3D scene scripts –
◆ ◆ ◆ ◆ ◆

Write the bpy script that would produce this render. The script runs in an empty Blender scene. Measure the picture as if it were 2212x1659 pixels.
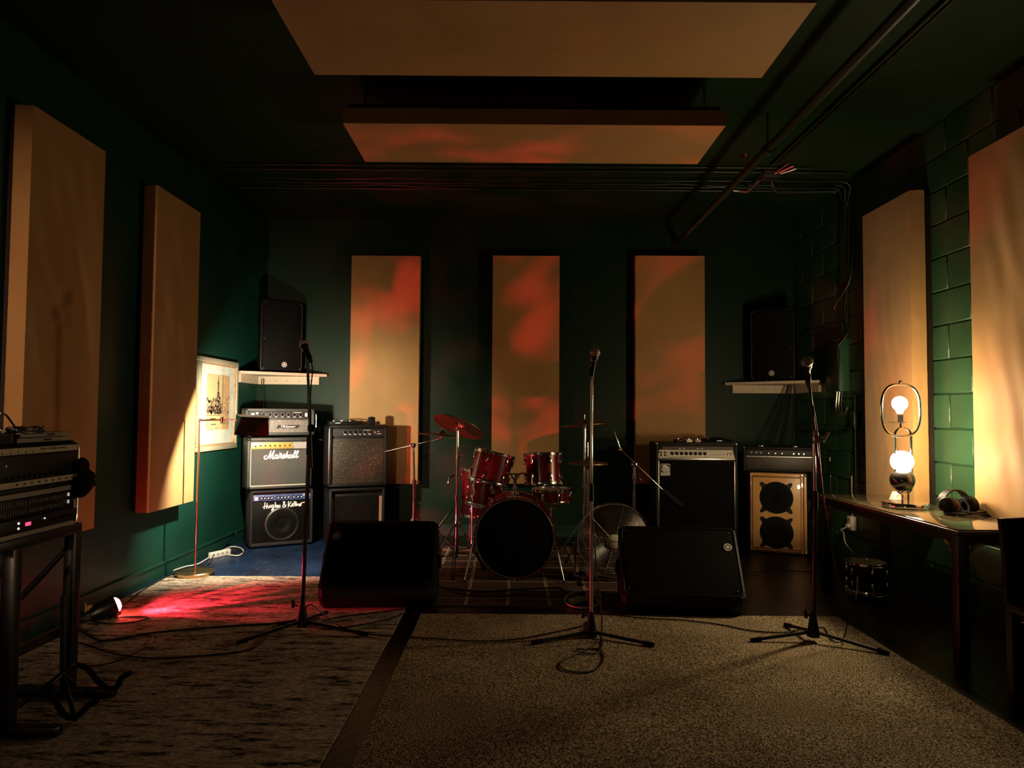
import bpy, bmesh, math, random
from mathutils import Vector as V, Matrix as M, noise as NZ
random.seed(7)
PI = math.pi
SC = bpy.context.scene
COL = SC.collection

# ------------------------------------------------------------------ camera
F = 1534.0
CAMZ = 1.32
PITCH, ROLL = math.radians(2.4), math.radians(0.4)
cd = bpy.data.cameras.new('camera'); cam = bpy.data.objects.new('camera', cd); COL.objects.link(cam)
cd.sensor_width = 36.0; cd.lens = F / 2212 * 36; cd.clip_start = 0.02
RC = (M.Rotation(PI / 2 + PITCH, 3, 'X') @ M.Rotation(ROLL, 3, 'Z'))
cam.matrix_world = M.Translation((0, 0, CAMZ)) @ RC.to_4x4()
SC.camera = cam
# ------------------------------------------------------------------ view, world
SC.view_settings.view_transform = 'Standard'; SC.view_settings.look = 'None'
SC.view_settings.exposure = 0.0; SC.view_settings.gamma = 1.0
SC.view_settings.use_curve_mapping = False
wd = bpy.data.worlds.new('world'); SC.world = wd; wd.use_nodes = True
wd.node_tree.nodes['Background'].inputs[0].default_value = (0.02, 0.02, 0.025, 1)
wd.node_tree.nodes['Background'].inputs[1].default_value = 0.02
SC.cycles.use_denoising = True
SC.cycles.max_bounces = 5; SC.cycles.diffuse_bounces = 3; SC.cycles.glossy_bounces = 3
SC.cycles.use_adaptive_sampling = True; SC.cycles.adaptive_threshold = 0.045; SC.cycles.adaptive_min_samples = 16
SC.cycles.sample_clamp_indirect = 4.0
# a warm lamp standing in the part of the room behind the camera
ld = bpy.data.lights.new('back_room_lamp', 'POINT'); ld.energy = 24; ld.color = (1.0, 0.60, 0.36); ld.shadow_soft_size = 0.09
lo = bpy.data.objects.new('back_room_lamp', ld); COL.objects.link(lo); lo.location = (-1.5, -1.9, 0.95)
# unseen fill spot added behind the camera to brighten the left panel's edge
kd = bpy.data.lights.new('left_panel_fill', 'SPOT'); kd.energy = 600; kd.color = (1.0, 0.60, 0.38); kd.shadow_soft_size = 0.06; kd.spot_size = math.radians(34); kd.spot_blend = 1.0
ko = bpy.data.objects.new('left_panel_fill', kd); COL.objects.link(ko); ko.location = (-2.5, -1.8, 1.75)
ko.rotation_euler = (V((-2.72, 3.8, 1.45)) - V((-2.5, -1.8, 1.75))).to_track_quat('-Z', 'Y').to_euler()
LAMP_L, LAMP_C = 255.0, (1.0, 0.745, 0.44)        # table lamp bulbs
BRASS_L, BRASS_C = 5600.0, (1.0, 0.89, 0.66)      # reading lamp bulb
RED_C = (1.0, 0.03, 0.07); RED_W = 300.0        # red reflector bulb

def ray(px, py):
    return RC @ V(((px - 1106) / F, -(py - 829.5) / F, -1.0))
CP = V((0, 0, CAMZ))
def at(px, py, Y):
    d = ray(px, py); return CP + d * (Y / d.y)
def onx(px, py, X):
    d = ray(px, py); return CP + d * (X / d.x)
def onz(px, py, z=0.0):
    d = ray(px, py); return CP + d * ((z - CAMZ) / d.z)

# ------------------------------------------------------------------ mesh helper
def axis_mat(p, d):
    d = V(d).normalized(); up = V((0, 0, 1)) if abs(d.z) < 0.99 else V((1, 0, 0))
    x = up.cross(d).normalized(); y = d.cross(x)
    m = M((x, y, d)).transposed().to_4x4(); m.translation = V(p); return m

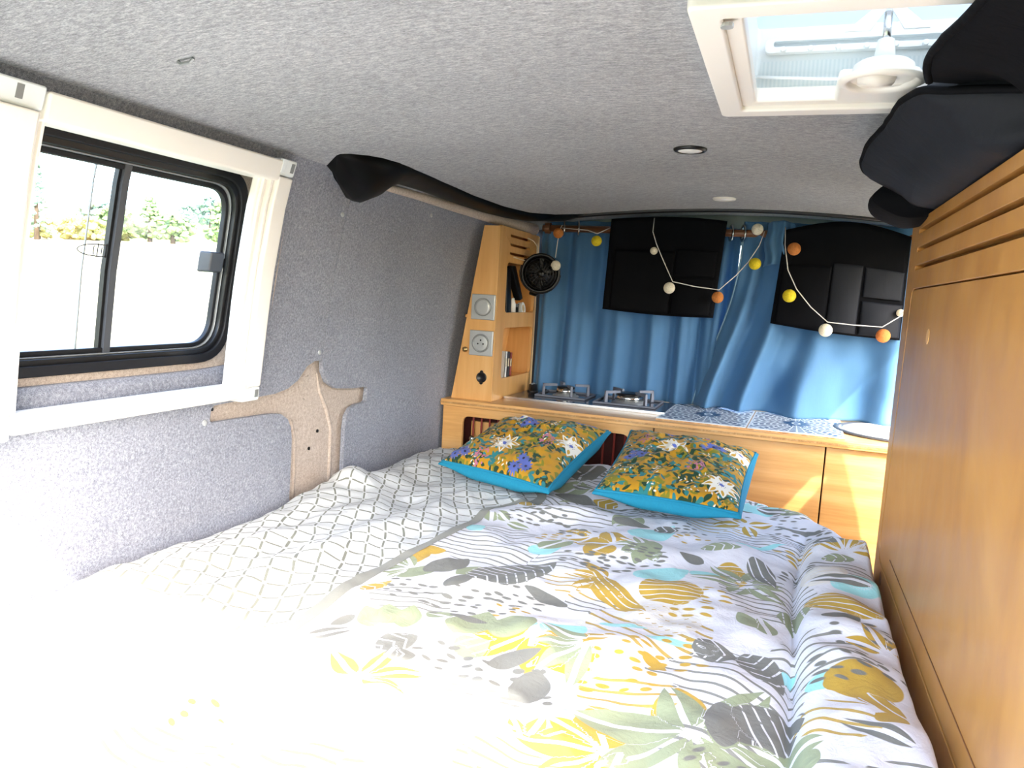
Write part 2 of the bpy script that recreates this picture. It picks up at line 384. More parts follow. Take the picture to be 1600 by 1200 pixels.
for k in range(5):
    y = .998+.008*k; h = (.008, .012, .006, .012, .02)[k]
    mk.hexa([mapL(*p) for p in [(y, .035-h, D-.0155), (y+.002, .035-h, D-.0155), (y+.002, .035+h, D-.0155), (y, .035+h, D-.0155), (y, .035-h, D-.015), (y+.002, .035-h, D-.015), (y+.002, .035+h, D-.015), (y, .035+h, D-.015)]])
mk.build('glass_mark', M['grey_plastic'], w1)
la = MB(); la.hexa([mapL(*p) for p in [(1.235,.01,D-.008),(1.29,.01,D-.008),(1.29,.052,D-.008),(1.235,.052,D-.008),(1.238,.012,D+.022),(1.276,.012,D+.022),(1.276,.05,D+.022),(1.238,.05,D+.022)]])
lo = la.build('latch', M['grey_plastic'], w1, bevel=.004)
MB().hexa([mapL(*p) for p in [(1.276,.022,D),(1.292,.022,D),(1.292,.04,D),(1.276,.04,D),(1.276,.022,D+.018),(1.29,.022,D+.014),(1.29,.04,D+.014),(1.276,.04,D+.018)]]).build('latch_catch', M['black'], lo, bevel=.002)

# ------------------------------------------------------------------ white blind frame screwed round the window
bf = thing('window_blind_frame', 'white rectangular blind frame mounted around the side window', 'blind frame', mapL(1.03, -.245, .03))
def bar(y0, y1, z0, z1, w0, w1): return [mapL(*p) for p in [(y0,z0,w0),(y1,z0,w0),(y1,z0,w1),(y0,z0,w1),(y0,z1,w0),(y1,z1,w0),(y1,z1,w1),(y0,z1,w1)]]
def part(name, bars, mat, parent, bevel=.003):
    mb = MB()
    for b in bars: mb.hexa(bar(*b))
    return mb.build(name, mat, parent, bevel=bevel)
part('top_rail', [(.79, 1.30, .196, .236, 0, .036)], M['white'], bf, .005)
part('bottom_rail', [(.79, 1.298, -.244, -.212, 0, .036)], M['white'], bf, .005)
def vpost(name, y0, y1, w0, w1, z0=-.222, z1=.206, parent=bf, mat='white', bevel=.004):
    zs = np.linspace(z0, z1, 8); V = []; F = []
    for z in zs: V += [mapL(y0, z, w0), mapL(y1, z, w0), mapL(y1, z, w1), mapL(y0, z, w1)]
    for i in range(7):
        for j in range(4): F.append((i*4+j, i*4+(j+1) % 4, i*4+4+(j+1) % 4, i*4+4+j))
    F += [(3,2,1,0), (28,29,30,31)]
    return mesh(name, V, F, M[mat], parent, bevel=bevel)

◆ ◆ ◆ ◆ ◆

Exercise objective –
Return all the entries word for word, but omit any pictures they contain.

Result for this task –
Write the bpy script that would produce this render. The script runs in an empty Blender scene. Measure the picture as if it were 2212x1659 pixels.
import bpy, bmesh, math, random
from mathutils import Vector as V, Matrix as M, noise as NZ
random.seed(7)
PI = math.pi
SC = bpy.context.scene
COL = SC.collection

# ------------------------------------------------------------------ camera
F = 1534.0
CAMZ = 1.32
PITCH, ROLL = math.radians(2.4), math.radians(0.4)
cd = bpy.data.cameras.new('camera'); cam = bpy.data.objects.new('camera', cd); COL.objects.link(cam)
cd.sensor_width = 36.0; cd.lens = F / 2212 * 36; cd.clip_start = 0.02
RC = (M.Rotation(PI / 2 + PITCH, 3, 'X') @ M.Rotation(ROLL, 3, 'Z'))
cam.matrix_world = M.Translation((0, 0, CAMZ)) @ RC.to_4x4()
SC.camera = cam
# ------------------------------------------------------------------ view, world
SC.view_settings.view_transform = 'Standard'; SC.view_settings.look = 'None'
SC.view_settings.exposure = 0.0; SC.view_settings.gamma = 1.0
SC.view_settings.use_curve_mapping = False
wd = bpy.data.worlds.new('world'); SC.world = wd; wd.use_nodes = True
wd.node_tree.nodes['Background'].inputs[0].default_value = (0.02, 0.02, 0.025, 1)
wd.node_tree.nodes['Background'].inputs[1].default_value = 0.02
SC.cycles.use_denoising = True
SC.cycles.max_bounces = 5; SC.cycles.diffuse_bounces = 3; SC.cycles.glossy_bounces = 3
SC.cycles.use_adaptive_sampling = True; SC.cycles.adaptive_threshold = 0.045; SC.cycles.adaptive_min_samples = 16
SC.cycles.sample_clamp_indirect = 4.0
# a warm lamp standing in the part of the room behind the camera
ld = bpy.data.lights.new('back_room_lamp', 'POINT'); ld.energy = 24; ld.color = (1.0, 0.60, 0.36); ld.shadow_soft_size = 0.09
lo = bpy.data.objects.new('back_room_lamp', ld); COL.objects.link(lo); lo.location = (-1.5, -1.9, 0.95)
# unseen fill spot added behind the camera to brighten the left panel's edge
kd = bpy.data.lights.new('left_panel_fill', 'SPOT'); kd.energy = 600; kd.color = (1.0, 0.60, 0.38); kd.shadow_soft_size = 0.06; kd.spot_size = math.radians(34); kd.spot_blend = 1.0
ko = bpy.data.objects.new('left_panel_fill', kd); COL.objects.link(ko); ko.location = (-2.5, -1.8, 1.75)
ko.rotation_euler = (V((-2.72, 3.8, 1.45)) - V((-2.5, -1.8, 1.75))).to_track_quat('-Z', 'Y').to_euler()
LAMP_L, LAMP_C = 255.0, (1.0, 0.745, 0.44)        # table lamp bulbs
BRASS_L, BRASS_C = 5600.0, (1.0, 0.89, 0.66)      # reading lamp bulb
RED_C = (1.0, 0.03, 0.07); RED_W = 300.0        # red reflector bulb

def ray(px, py):
    return RC @ V(((px - 1106) / F, -(py - 829.5) / F, -1.0))
CP = V((0, 0, CAMZ))
def at(px, py, Y):
    d = ray(px, py); return CP + d * (Y / d.y)
def onx(px, py, X):
    d = ray(px, py); return CP + d * (X / d.x)
def onz(px, py, z=0.0):
    d = ray(px, py); return CP + d * ((z - CAMZ) / d.z)

# ------------------------------------------------------------------ mesh helper
def axis_mat(p, d):
    d = V(d).normalized(); up = V((0, 0, 1)) if abs(d.z) < 0.99 else V((1, 0, 0))
    x = up.cross(d).normalized(); y = d.cross(x)
    m = M((x, y, d)).transposed().to_4x4(); m.translation = V(p); return m

Write part 2 of the bpy script that recreates this picture. It picks up at line 384. More parts follow. Take the picture to be 1600 by 1200 pixels.
for k in range(5):
    y = .998+.008*k; h = (.008, .012, .006, .012, .02)[k]
    mk.hexa([mapL(*p) for p in [(y, .035-h, D-.0155), (y+.002, .035-h, D-.0155), (y+.002, .035+h, D-.0155), (y, .035+h, D-.0155), (y, .035-h, D-.015), (y+.002, .035-h, D-.015), (y+.002, .035+h, D-.015), (y, .035+h, D-.015)]])
mk.build('glass_mark', M['grey_plastic'], w1)
la = MB(); la.hexa([mapL(*p) for p in [(1.235,.01,D-.008),(1.29,.01,D-.008),(1.29,.052,D-.008),(1.235,.052,D-.008),(1.238,.012,D+.022),(1.276,.012,D+.022),(1.276,.05,D+.022),(1.238,.05,D+.022)]])
lo = la.build('latch', M['grey_plastic'], w1, bevel=.004)
MB().hexa([mapL(*p) for p in [(1.276,.022,D),(1.292,.022,D),(1.292,.04,D),(1.276,.04,D),(1.276,.022,D+.018),(1.29,.022,D+.014),(1.29,.04,D+.014),(1.276,.04,D+.018)]]).build('latch_catch', M['black'], lo, bevel=.002)

# ------------------------------------------------------------------ white blind frame screwed round the window
bf = thing('window_blind_frame', 'white rectangular blind frame mounted around the side window', 'blind frame', mapL(1.03, -.245, .03))
def bar(y0, y1, z0, z1, w0, w1): return [mapL(*p) for p in [(y0,z0,w0),(y1,z0,w0),(y1,z0,w1),(y0,z0,w1),(y0,z1,w0),(y1,z1,w0),(y1,z1,w1),(y0,z1,w1)]]
def part(name, bars, mat, parent, bevel=.003):
    mb = MB()
    for b in bars: mb.hexa(bar(*b))
    return mb.build(name, mat, parent, bevel=bevel)
part('top_rail', [(.79, 1.30, .196, .236, 0, .036)], M['white'], bf, .005)
part('bottom_rail', [(.79, 1.298, -.244, -.212, 0, .036)], M['white'], bf, .005)
def vpost(name, y0, y1, w0, w1, z0=-.222, z1=.206, parent=bf, mat='white', bevel=.004):
    zs = np.linspace(z0, z1, 8); V = []; F = []
    for z in zs: V += [mapL(y0, z, w0), mapL(y1, z, w0), mapL(y1, z, w1), mapL(y0, z, w1)]
    for i in range(7):
        for j in range(4): F.append((i*4+j, i*4+(j+1) % 4, i*4+4+(j+1) % 4, i*4+4+j))
    F += [(3,2,1,0), (28,29,30,31)]
    return mesh(name, V, F, M[mat], parent, bevel=bevel)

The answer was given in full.